Bryn: You’re also really involved with Hoy Polloy. You were kind of my gateway into the community here, so where do you see yourself fitting in with the Indianapolis arts community?  

Brittany: I just try and pay attention to what’s going on. I can’t say that I have a huge role. 

Bryn: Do you feel you’ve outgrown it? 

Brittany: No, I think that there are things that I wish I had the confidence to do more of. Like, public programming is something that I had the opportunity to do at Hoy Polloy, but I didn’t really take advantage of it as much as I could have. I did a few things but mostly I just try and keep up with what everybody else is doing.  When I am feeling social and not agoraphobic in any way, sometimes I’ll go out and try to go to the events. I first learned this from Justin when I was first getting to know him. He told me that all he used to do was just go to events and not talk to anybody, and eventually people started remembering him, and approaching him, and offering him things. Maybe it’s not my story to tell, but that made me feel a little bit better about what I was doing, which was that. I didn’t make it to every event, which is cool because now there’s so many events that I can’t go to them all. That’s really exciting. I talk to people sometimes, but I still go to events and just not talk to people. I just sniff around. 

Bryn: Who or what inspires you? Are there any particular artists? Obviously the natural world makes a lot of appearances. 

Brittany: Many things. Specifically for this body of work I was looking at classical sculpture. Sculpture that has been liberated from a High Art setting, that now just exists in a garden. Funerary sculpture, and just garden figurines were things that I was looking specifically at. In terms of artistic style… I could do a better job with keeping up with other makers. I look at a lot of people on instagram. I also really like Sigmar Polke’s work from the 90’s. He was doing a lot of gooey, splattery kind of stuff. I feel like I’m still really attracted to that look, so I’m often looking towards that and trying to incorporate that goopiness into my work in some way. 

Bryn: What can Indianapolis do better to support you and artists like you? 

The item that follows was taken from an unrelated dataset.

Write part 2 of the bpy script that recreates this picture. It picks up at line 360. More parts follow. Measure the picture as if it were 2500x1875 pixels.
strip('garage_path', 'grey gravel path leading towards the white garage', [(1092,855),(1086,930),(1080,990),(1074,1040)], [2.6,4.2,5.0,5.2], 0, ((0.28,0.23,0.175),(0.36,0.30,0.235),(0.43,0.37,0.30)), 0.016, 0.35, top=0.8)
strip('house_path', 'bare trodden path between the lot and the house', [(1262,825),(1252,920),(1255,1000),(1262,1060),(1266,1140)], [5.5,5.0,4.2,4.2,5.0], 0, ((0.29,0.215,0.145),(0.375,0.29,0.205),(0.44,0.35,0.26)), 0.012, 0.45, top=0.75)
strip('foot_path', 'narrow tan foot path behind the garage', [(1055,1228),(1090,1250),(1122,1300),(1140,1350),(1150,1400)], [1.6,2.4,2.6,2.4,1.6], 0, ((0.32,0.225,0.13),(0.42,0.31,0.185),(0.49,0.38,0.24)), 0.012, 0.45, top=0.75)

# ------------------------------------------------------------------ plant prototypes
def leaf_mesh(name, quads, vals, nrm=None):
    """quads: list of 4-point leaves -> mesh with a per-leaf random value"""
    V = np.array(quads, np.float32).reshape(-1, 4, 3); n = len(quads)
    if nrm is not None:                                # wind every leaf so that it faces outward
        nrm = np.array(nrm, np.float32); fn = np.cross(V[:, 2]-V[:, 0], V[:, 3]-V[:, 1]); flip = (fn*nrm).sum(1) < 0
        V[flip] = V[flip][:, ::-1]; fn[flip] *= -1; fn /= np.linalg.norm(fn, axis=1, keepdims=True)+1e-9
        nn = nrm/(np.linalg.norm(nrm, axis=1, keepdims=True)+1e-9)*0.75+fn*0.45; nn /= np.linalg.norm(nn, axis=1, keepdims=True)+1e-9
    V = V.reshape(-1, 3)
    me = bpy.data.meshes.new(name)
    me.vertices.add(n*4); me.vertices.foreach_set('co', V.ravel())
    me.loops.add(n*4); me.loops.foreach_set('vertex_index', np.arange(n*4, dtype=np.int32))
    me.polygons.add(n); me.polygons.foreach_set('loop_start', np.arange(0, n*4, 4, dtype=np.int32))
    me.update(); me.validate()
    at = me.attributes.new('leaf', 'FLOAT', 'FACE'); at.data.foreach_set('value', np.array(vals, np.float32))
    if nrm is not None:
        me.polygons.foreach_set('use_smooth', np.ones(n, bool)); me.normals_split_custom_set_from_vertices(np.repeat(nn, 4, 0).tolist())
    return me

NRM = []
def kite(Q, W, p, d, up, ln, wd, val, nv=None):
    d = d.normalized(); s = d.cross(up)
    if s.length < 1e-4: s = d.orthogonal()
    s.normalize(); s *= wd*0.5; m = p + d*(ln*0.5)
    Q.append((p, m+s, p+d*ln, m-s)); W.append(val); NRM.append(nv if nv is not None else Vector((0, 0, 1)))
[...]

Brittany: More art supplies stores, first of all. This is changing for sure, but in the past couple years most of the opportunities that have been “publicly funded” via philanthropy have all been for creative placemaking, and nothing really for anything else. The only opportunities that I’ve ever really seen with money dangled in front of you were doing art for the Lilly lobby. It all revolves around Eli Lilly. I saw a graph recently of the top corporations funding climate denialism, and Eli Lilly is actually on that chart. They haven’t spent as much as the Koch brothers, but that’s a low bar. Lilly is bankrolling the art scene. Especially all the stuff that’s happening on 10th street. It’ll be interesting to see what that area looks like even in a year from now. That’s all from that huge Lilly endowment or grant or whatever that was given to the Arts Council. Like $13 million dollars or something big like that. A couple years back there was a big emphasis on trying to do like public sculpture, but now I see that changing a little bit. They’re looking for more diverse artists and programming. But I think there are a lot of really talented people here in this city, a ton of hidden gems, and we need to make it known to people outside of Indianapolis that this is a thing. There was a really nice article written in The New York Times I think, talking about how Indianapolis is an underrated arts destination. We need more stuff like that. I don’t want to say “make it into an arts tourist attraction,” but it could be. We need a way for artists to support themselves. And the easiest way, not through grants, is by selling work. I think that people need more opportunities to do that beyond audiences here in the city. I think it’s really special that there is this community of artists that are willing to show and not always sell work, that’s not always the case, but for the most part if you’re not selling to your friends you’re not really selling work at all. And we just need a wider audience in order to sell stuff, cause people here aren’t buying stuff unless they know you. 

Bryn: Maybe when your apartment gets turned into an Airbnb in June, Indianapolis can turn into the tourist destination we’ve always dreamed of.